Voortdurend zijn er berichten dat op het Italiaanse eiland
Lampedusa en op Sicilië wrakke boten arriveren die volgeladen zijn met
zwarte migranten. Het Fort Europa mag dan aardig op slot zitten, dat
betekent niet dat mensen er niet meer heen willen. Die boten komen uit
Libië.
Veelal zijn die mensen afkomstig uit West- en Midden-Afrika: Nigeria,
Ghana, Benin, Liberia, Mali, Togo en Kongo. Voordat ze aan de reis door de
Sahara beginnen komen de stromen samen in het knooppunt Agadez, in het
noorden van Niger.
Agadez is een bizar stadje, van waaruit de mensensmokkel twee kanten op
gaat: naar het noordoosten richting Libië en naar het noordwesten richting
Algerije. Beide routes gaan dwars door de woestijn.

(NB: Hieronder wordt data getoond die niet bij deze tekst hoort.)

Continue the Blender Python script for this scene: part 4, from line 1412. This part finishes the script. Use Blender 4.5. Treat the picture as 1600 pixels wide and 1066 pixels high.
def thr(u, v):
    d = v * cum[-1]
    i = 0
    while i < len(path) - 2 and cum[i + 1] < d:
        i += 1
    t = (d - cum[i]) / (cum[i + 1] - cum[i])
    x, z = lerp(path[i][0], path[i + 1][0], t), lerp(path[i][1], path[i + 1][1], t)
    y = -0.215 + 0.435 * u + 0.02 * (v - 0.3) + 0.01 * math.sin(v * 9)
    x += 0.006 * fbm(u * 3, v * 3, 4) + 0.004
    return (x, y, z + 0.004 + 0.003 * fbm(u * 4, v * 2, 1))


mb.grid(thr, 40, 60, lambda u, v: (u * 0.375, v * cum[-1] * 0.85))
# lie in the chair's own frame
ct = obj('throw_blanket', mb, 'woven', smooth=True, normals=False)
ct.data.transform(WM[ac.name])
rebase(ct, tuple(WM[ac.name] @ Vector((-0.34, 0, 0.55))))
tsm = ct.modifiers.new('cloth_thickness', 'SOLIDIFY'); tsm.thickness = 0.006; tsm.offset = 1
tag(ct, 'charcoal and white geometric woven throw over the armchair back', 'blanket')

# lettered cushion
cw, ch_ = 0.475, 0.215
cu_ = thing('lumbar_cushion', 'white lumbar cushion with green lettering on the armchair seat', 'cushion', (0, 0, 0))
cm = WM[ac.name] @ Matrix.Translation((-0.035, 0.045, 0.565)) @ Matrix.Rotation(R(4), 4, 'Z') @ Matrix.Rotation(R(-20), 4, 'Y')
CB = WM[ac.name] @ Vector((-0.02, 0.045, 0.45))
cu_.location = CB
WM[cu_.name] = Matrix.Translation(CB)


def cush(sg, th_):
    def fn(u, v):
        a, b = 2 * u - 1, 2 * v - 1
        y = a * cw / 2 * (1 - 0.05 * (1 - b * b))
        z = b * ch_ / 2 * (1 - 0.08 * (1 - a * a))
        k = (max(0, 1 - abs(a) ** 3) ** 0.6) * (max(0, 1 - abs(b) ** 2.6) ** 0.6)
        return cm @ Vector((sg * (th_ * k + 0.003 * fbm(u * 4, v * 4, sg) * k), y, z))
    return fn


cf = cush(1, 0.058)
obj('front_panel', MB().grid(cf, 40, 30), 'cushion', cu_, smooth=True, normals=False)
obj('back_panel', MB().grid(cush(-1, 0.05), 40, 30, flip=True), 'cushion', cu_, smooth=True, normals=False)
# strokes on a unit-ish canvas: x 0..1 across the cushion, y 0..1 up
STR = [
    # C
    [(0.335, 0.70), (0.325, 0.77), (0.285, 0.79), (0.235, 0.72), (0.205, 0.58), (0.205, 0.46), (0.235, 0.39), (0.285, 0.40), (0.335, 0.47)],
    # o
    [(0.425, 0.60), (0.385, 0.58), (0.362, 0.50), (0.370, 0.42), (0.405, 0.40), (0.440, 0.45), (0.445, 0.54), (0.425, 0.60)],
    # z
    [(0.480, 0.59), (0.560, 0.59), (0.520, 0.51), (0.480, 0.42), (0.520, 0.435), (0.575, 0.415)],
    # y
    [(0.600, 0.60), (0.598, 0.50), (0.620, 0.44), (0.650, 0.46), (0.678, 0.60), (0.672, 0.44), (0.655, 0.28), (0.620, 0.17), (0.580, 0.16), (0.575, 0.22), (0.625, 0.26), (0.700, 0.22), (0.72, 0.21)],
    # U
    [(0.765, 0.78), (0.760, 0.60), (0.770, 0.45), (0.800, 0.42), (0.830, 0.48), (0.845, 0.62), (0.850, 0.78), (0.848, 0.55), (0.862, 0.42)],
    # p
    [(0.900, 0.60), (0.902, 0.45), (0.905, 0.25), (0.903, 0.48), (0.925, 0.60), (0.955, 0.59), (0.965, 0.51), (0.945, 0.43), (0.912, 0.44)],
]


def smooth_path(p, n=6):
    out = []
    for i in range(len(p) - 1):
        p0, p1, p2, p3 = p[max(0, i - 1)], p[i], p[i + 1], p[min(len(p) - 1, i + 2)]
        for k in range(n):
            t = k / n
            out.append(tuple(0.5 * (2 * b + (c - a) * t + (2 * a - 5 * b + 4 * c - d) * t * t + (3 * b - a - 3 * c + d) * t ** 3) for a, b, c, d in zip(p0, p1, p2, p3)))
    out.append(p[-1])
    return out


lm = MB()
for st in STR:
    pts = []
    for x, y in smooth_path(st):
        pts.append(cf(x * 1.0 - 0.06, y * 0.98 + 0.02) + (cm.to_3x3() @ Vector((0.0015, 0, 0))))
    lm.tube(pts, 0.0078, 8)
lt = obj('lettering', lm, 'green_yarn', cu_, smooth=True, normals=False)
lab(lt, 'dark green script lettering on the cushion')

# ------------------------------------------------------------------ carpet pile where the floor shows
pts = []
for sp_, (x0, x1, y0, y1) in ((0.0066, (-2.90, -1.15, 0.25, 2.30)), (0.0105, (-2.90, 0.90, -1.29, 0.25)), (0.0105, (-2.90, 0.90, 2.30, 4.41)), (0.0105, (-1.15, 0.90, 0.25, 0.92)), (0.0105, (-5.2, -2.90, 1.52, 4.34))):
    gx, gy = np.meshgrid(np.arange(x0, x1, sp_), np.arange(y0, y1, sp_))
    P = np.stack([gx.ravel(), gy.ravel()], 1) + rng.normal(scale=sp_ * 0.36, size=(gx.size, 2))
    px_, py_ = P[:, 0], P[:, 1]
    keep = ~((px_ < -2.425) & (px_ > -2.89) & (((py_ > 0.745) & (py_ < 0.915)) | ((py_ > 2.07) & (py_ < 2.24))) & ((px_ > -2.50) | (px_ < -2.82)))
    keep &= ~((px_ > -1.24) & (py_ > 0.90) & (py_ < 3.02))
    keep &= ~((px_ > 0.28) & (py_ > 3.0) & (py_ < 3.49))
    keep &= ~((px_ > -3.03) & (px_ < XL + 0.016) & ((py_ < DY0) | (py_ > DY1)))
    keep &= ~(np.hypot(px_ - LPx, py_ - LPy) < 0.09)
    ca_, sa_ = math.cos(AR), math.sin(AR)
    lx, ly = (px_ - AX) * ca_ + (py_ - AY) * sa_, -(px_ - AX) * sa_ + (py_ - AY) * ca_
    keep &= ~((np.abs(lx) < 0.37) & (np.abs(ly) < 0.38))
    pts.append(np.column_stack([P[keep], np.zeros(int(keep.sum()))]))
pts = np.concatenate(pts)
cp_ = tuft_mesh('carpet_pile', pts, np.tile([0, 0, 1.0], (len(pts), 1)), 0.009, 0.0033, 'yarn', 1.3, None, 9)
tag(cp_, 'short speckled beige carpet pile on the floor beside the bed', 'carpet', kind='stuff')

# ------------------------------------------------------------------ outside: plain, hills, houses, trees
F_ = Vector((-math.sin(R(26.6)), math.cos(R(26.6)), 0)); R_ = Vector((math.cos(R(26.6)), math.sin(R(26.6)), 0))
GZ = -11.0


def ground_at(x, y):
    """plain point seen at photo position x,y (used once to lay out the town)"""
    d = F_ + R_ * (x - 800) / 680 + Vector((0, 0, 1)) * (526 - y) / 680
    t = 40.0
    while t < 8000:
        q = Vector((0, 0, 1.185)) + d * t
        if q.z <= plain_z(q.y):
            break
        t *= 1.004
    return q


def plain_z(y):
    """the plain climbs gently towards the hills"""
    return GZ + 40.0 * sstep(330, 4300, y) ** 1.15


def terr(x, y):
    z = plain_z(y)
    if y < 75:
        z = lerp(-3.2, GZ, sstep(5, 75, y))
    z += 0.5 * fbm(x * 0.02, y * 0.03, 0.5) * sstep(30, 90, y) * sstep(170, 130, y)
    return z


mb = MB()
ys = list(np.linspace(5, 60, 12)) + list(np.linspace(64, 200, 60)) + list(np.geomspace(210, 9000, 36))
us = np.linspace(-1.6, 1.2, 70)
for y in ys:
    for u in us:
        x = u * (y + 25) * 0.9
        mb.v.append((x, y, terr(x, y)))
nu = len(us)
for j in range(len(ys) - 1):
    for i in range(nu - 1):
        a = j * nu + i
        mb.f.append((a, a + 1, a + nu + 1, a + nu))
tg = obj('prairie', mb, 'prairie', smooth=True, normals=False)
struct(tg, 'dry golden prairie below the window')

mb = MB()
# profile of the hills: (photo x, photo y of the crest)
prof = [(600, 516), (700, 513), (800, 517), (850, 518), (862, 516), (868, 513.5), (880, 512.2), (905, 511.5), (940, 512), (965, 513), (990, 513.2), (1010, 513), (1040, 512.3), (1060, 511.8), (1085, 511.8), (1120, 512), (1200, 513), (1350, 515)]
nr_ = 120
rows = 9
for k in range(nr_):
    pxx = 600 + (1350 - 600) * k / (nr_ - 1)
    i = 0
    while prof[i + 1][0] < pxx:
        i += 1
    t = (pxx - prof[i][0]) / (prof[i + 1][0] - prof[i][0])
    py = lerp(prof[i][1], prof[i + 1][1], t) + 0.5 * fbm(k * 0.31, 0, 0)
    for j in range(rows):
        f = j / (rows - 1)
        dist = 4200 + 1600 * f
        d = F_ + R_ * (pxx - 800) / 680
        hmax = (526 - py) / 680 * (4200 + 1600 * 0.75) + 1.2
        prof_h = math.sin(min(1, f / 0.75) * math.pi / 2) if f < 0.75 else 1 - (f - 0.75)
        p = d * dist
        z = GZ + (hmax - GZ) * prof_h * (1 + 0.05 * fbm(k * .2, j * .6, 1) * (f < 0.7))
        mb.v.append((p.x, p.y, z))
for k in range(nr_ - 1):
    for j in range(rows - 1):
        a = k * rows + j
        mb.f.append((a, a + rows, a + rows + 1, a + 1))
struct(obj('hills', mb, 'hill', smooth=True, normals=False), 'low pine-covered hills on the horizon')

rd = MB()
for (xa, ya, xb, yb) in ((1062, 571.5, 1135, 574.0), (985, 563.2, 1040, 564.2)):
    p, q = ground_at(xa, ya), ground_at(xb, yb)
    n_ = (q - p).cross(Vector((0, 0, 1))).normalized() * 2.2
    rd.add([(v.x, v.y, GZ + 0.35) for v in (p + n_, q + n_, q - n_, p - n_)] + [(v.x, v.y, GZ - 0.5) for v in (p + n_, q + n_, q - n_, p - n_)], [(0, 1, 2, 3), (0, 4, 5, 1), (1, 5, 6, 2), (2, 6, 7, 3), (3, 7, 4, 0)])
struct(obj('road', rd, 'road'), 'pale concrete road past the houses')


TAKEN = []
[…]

De reis, bovenop vrachtauto's, is ongelofelijk. De laadruimte wordt eerst
volgestopt met handelswaar en bagage en daarbovenop proberen tientallen
mensen een plaatsje te vinden. Aan de zijkanten worden waterkannen
gehangen. Dagenlang rijden de trucks schuddend en schuivend door de
woestijn. Zand en stof benemen het uitzicht, een enkele waterput onderweg
wordt gebruikt om de watervoorraad aan te vullen.
De migranten raken vaak al hun geld kwijt: niet alleen aan het transport,
ook de politie moet betaald worden. In hun wanhoop om aan geld te komen
proberen ze familie of bekenden te bellen. In Dirkou, de enige oase op de
route naar Libië, gaan berooide vrouwen in de prostitutie.